Berdasarkan cuplikan
di atas, kita dapat menarik simpulan bahwa pada abad ke-7 struktur bahasa
Melayu sudah berkembang. Selain itu, tradisi tulis pun kian menunjukkan
peningkatan yang baik. Sementara itu, di Eropa pada abad ke-7 juga sudah mulai
berkembang tradisi tulis, khususnya di Britania Raya (Great Britain).
Sama halnya dengan di Nusantara, karya-karya di negeri-negeri Britania Raya
juga pada awalnya berbentuk epik. Misalnya, naskah Beowulf (abad ke-8) yang
diklaim sebagai sastra Inggris. Sedangkan karya yang diklaim sebagai sastra
Inggris tertua adalah Caedmon's Hymn (abad ke-7 M). Padahal, di masa itu Inggris belumlah menjadi negara bersatu hingga tahun
927 M. Di samping itu, perlu juga dicatat bahwa wilayah Inggris di abad ke-7
meliputi Skotlandia di utara, Wales di barat, dan Laut Irlandia di barat laut.

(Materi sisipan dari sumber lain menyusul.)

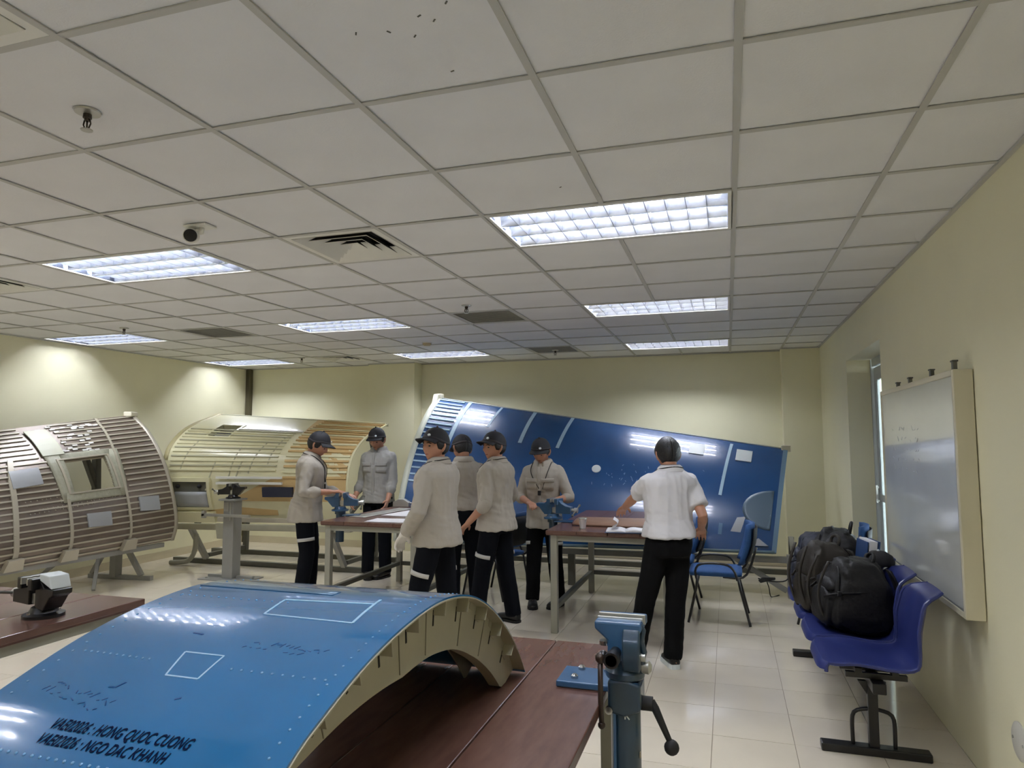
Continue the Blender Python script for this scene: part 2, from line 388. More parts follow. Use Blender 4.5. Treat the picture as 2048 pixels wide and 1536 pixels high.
# ---------------------------------------------------------------- air vents
def ring4(mb, a, b, z0, z1, th=.004):
    # sloped square ring between half-size a (z0) and half-size b (z1)
    P = [[V((s * a, q * a, z0)) for s, q in ((-1, -1), (1, -1), (1, 1), (-1, 1))], [V((s * b, q * b, z1)) for s, q in ((-1, -1), (1, -1), (1, 1), (-1, 1))]]
    out = P[0] + P[1]; inn = [p + V((0, 0, th)) for p in out]
    n = 4; vs = out + inn; fs = []
    for k in range(4):
        l = (k + 1) % 4
        fs += [(k, l, 4 + l, 4 + k), (8 + k, 12 + k, 12 + l, 8 + l), (k, 8 + k, 8 + l, l), (4 + k, 4 + l, 12 + l, 12 + k)]
    mb.add(vs, fs)
vent_lab = {(-4, 2): 'square four-way ceiling air diffuser nearest the dome camera', (-9, 2): 'dark edge of an air diffuser cut by the left picture edge', (-9, 10): 'small air diffuser in the far ceiling, left of centre', (-4, -2): 'air diffuser at the top left corner of the ceiling'}
for (i, j) in vents4:
    t = thing('air_diffuser', vent_lab[(i, j)], 'vent', (GX + .6 * i + .3, GY + .6 * j + .3, HC), 0, 'square air diffusers')
    mb = MB(); ring4(mb, .294, .25, -.003, -.001); obj('frame', mb, M_WHITE, t)
    obj('backing', MB().box((0, 0, .1), (.55, .55, .01)).box((-.27, 0, .05), (.006, .54, .1)).box((.27, 0, .05), (.006, .54, .1)).box((0, -.27, .05), (.54, .006, .1)).box((0, .27, .05), (.54, .006, .1)), M_DARK, t)
    for k in range(4):
        a = .252 - k * .064; mb = MB(); ring4(mb, a - .004, max(.005, a - .058), -.004 + k * .002, .045, .003); vn = obj('vane', mb, M_WHITE, t)
        mb = MB(); ring4(mb, a - .0065, max(.003, a - .062), -.001 + k * .002, .050, .003); obj('vane_shade', mb, M_DARK, vn)  # dark ring over each vane, painting in the shade of the plenum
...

Wilayah Inggris juga hanya merupakan bagian dari Britania Raya. Oleh sebab itu,
kesusasteraan Inggris diperkaya pula oleh karya-karya yang berasal dari
negara-negara Britania Raya (di samping Irlandia Utara, Skotlandia, dan Wales).
Salah satunya, syair epik paling terkenal Beowulf.
Beowulf merupakan
syair epik berlatarkan negara Skandinavia (Swedia dan Denmark). Syair yang
mengisahkan kepahlawanan seorang kesatria bernama Beowulf itu, ditulis sekitar
abad ke-8, oleh penulis Anglo-Saxon tak dikenal (anonim), serta ditulis dalam
aksara Latin dengan menggunakan bahasa Inggris kuno. Bahasa Inggris kuno, pada
awalnya adalah sejumlah dialek yang berasal dari kerajaan-kerajaan Anglo-Saxon
di Inggris. Meskipun Syair ini ditulis di Inggris, akan tetapi pengarangnya
adalah penulis Anglo Saxon. Karenanya, Beowulf juga dapat digolongkan ke
dalam kesusasteraan Anglo-Saxon. Namun demikian, hingga saat ini Beowulf
dianggap sebagai sastra Inggris tertua.
Hal di atas,
bertalian erat dengan gelombang invasi pertama oleh pendudukan bangsa Viking
pada abad ke-8 dan abad ke-9. Maka, berkembang pula tuturan bahasa Jermanik
Utara, yakni bahasa Norwegia Kuno (Dansk Tunga) yang memengaruhi bahasa Inggris
kuno. Penutur bahasa bangsa ini berasal dari cabang Skandinavia keluarga bahasa
Jermanik. Kaum ini menghuni dan menaklukkan beberapa bagian negara Britania.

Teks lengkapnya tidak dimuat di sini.